◆ **Short task**: Reproduce each line of the material exactly, minus any picture.

◆ **Dataset content**:
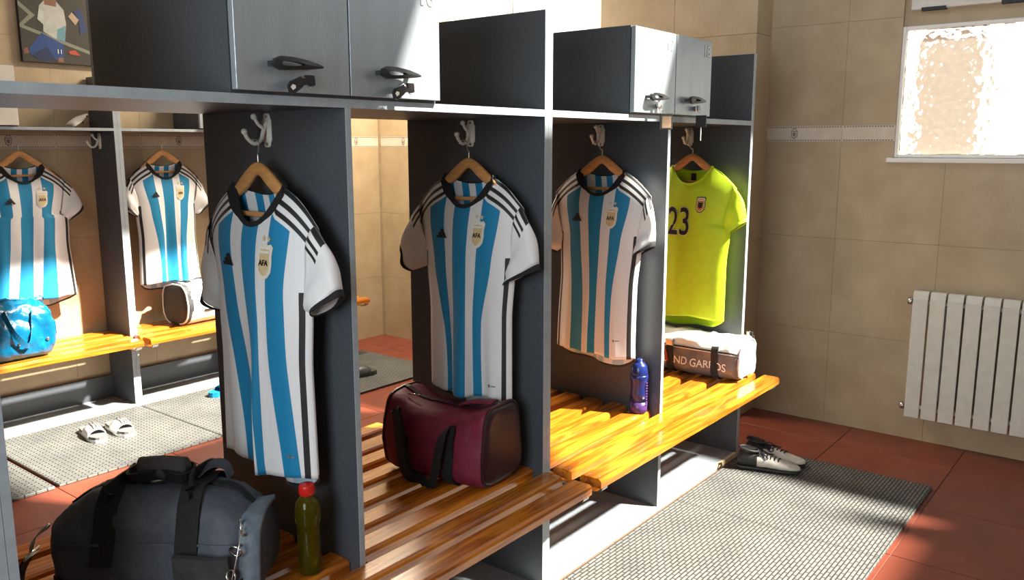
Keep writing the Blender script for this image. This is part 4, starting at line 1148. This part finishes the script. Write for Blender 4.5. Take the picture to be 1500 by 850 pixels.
# ------------------------------------------------------------------ picture and odds and ends on the far side
pic = thing('wall_picture', 'unframed picture of a kneeling footballer on the far wall, top left', 'picture', (2.36, YL, 2.07))
bm = bmesh.new(); box(bm, (-.236, -.030, 0), (.31, -.001, .62)); finish('canvas', bm, M['picdark'] if 'picdark' in M else M['black'], pic)
def paint(name, polys):
    for i, (c, P, d) in enumerate(polys):
        key_ = 'paint_%.2f_%.2f_%.2f' % c
        if key_ not in M: M[key_] = noisy('print_ink', tuple(v*.9 for v in c), tuple(min(1, v*1.1) for v in c), 25, .55)
        bm = bmesh.new(); prism(bm, P, -.0302-.0004*d, -.029, 1); finish(name, bm, M[key_], pic)
W_, K_ = .545, .62
def px(x, y):                                              # photo-print coordinates: 0..1 across and down from the lower edge
    return (-.236+x*.375, y*.33)
def pp(L): return [px(a, b) for a, b in L]
paint('printed_field', [((.034, .030, .020), [(-.235, .001), (.309, .001), (.309, .619), (-.235, .619)], 0)])
paint('printed_line', [((.20, .21, .16), pp([(0, .56), (0, .62), (1.05, .24), (1.05, .18)]), 1), ((.20, .21, .16), pp([(.0, 1.0), (.0, .92), (.14, .78), (0, .62), (.05, .60), (.23, .78)]), 1)])
paint('printed_shorts', [((.010, .05, .20), pp([(.30, .50), (.62, .33), (.60, .05), (.48, .06), (.36, .28), (.12, .10), (.10, .22)]), 2), ((.006, .02, .08), pp([(.12, .10), (.36, .28), (.48, .06), (.30, .02)]), 2)])
paint('printed_shirt', [((.42, .44, .42), pp([(.33, .52), (.50, .42), (.64, .38), (.68, .70), (.66, .92), (.56, 1.05), (.38, 1.05), (.30, .95), (.26, .72), (.34, .66)]), 3), ((.12, .28, .33), pp([(.52, .42), (.64, .38), (.67, .66), (.54, .58)]), 4), ((.48, .50, .47), pp([(.26, .72), (.34, .64), (.36, .86), (.30, .94)]), 4)])
paint('printed_skin', [((.22, .10, .05), pp([(.38, .98), (.55, .96), (.56, 1.10), (.38, 1.10)]), 5), ((.22, .10, .05), pp([(.50, .02), (.60, .02), (.60, .10), (.52, .10)]), 5), ((.20, .08, .05), pp([(.02, .12), (.10, .14), (.08, .24), (.02, .20)]), 5)])
paint('printed_arm', [((.40, .30, .22), pp([(.72, .82), (.78, .90), (.88, .78), (.82, .68)]), 5), ((.010, .03, .12), pp([(.80, .92), (.92, .98), (1.0, .60), (.88, .52), (.88, .78)]), 4)])
paint('printed_boot', [((.45, .06, .02), pp([(.68, .22), (.78, .25), (.86, .16), (.70, .17)]), 5)])
me = text_mesh('11', .034, 0, .0008); me.materials.append(M['inkwhite'])
o = bpy.data.objects.new('printed_number', me); C.objects.link(o); o.parent = pic; o.location = (-.236+.545*.375, -.0335, .20*.33); o.rotation_euler = (PI/2, 0, math.radians(0))

sg_ = thing('shin_guard', 'small white curved guard with dark holes, lying on the far shelf', 'shin guard', (2.335, 5.02, 1.700))
bm = bmesh.new(); R_ = []
for i in range(9):
    t = i/8; wv = .045*math.sin(PI*min(1, .25+t*.75))+.004
    R_.append([bm.verts.new((-.075+.10*t+wv*math.cos(a)*.35, -.02+wv*math.sin(a)*.2-.02*math.cos(a), .004+.072*t+wv*.35*math.sin(a))) for a in [PI*k/8-PI*.1 for k in range(9)]])
for A, B in zip(R_, R_[1:]):
    for k in range(8): bm.faces.new((A[k], A[k+1], B[k+1], B[k])).smooth = True
o = finish('shell', bm, M['white'], sg_); sd = o.modifiers.new('thickness', 'SOLIDIFY'); sd.thickness = .004
bm = bmesh.new()
for q in ((.015, -.052, .066), (.035, -.045, .036), (-.012, -.055, .03)): bmesh.ops.create_uvsphere(bm, u_segments=8, v_segments=6, radius=.006, matrix=Matrix.Translation(q))
finish('holes', bm, M['ink'], sg_, True)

◆ **Full solution**:
Keep writing the Blender script for this image. This is part 4, starting at line 1148. This part finishes the script. Write for Blender 4.5. Take the picture to be 1500 by 850 pixels.
# ------------------------------------------------------------------ picture and odds and ends on the far side
pic = thing('wall_picture', 'unframed picture of a kneeling footballer on the far wall, top left', 'picture', (2.36, YL, 2.07))
bm = bmesh.new(); box(bm, (-.236, -.030, 0), (.31, -.001, .62)); finish('canvas', bm, M['picdark'] if 'picdark' in M else M['black'], pic)
def paint(name, polys):
    for i, (c, P, d) in enumerate(polys):
        key_ = 'paint_%.2f_%.2f_%.2f' % c
        if key_ not in M: M[key_] = noisy('print_ink', tuple(v*.9 for v in c), tuple(min(1, v*1.1) for v in c), 25, .55)
        bm = bmesh.new(); prism(bm, P, -.0302-.0004*d, -.029, 1); finish(name, bm, M[key_], pic)
W_, K_ = .545, .62
def px(x, y):                                              # photo-print coordinates: 0..1 across and down from the lower edge
    return (-.236+x*.375, y*.33)
def pp(L): return [px(a, b) for a, b in L]
paint('printed_field', [((.034, .030, .020), [(-.235, .001), (.309, .001), (.309, .619), (-.235, .619)], 0)])
paint('printed_line', [((.20, .21, .16), pp([(0, .56), (0, .62), (1.05, .24), (1.05, .18)]), 1), ((.20, .21, .16), pp([(.0, 1.0), (.0, .92), (.14, .78), (0, .62), (.05, .60), (.23, .78)]), 1)])
paint('printed_shorts', [((.010, .05, .20), pp([(.30, .50), (.62, .33), (.60, .05), (.48, .06), (.36, .28), (.12, .10), (.10, .22)]), 2), ((.006, .02, .08), pp([(.12, .10), (.36, .28), (.48, .06), (.30, .02)]), 2)])
paint('printed_shirt', [((.42, .44, .42), pp([(.33, .52), (.50, .42), (.64, .38), (.68, .70), (.66, .92), (.56, 1.05), (.38, 1.05), (.30, .95), (.26, .72), (.34, .66)]), 3), ((.12, .28, .33), pp([(.52, .42), (.64, .38), (.67, .66), (.54, .58)]), 4), ((.48, .50, .47), pp([(.26, .72), (.34, .64), (.36, .86), (.30, .94)]), 4)])
paint('printed_skin', [((.22, .10, .05), pp([(.38, .98), (.55, .96), (.56, 1.10), (.38, 1.10)]), 5), ((.22, .10, .05), pp([(.50, .02), (.60, .02), (.60, .10), (.52, .10)]), 5), ((.20, .08, .05), pp([(.02, .12), (.10, .14), (.08, .24), (.02, .20)]), 5)])
paint('printed_arm', [((.40, .30, .22), pp([(.72, .82), (.78, .90), (.88, .78), (.82, .68)]), 5), ((.010, .03, .12), pp([(.80, .92), (.92, .98), (1.0, .60), (.88, .52), (.88, .78)]), 4)])
paint('printed_boot', [((.45, .06, .02), pp([(.68, .22), (.78, .25), (.86, .16), (.70, .17)]), 5)])
me = text_mesh('11', .034, 0, .0008); me.materials.append(M['inkwhite'])
o = bpy.data.objects.new('printed_number', me); C.objects.link(o); o.parent = pic; o.location = (-.236+.545*.375, -.0335, .20*.33); o.rotation_euler = (PI/2, 0, math.radians(0))

sg_ = thing('shin_guard', 'small white curved guard with dark holes, lying on the far shelf', 'shin guard', (2.335, 5.02, 1.700))
bm = bmesh.new(); R_ = []
for i in range(9):
    t = i/8; wv = .045*math.sin(PI*min(1, .25+t*.75))+.004
    R_.append([bm.verts.new((-.075+.10*t+wv*math.cos(a)*.35, -.02+wv*math.sin(a)*.2-.02*math.cos(a), .004+.072*t+wv*.35*math.sin(a))) for a in [PI*k/8-PI*.1 for k in range(9)]])
for A, B in zip(R_, R_[1:]):
    for k in range(8): bm.faces.new((A[k], A[k+1], B[k+1], B[k])).smooth = True
o = finish('shell', bm, M['white'], sg_); sd = o.modifiers.new('thickness', 'SOLIDIFY'); sd.thickness = .004
bm = bmesh.new()
for q in ((.015, -.052, .066), (.035, -.045, .036), (-.012, -.055, .03)): bmesh.ops.create_uvsphere(bm, u_segments=8, v_segments=6, radius=.006, matrix=Matrix.Translation(q))
finish('holes', bm, M['ink'], sg_, True)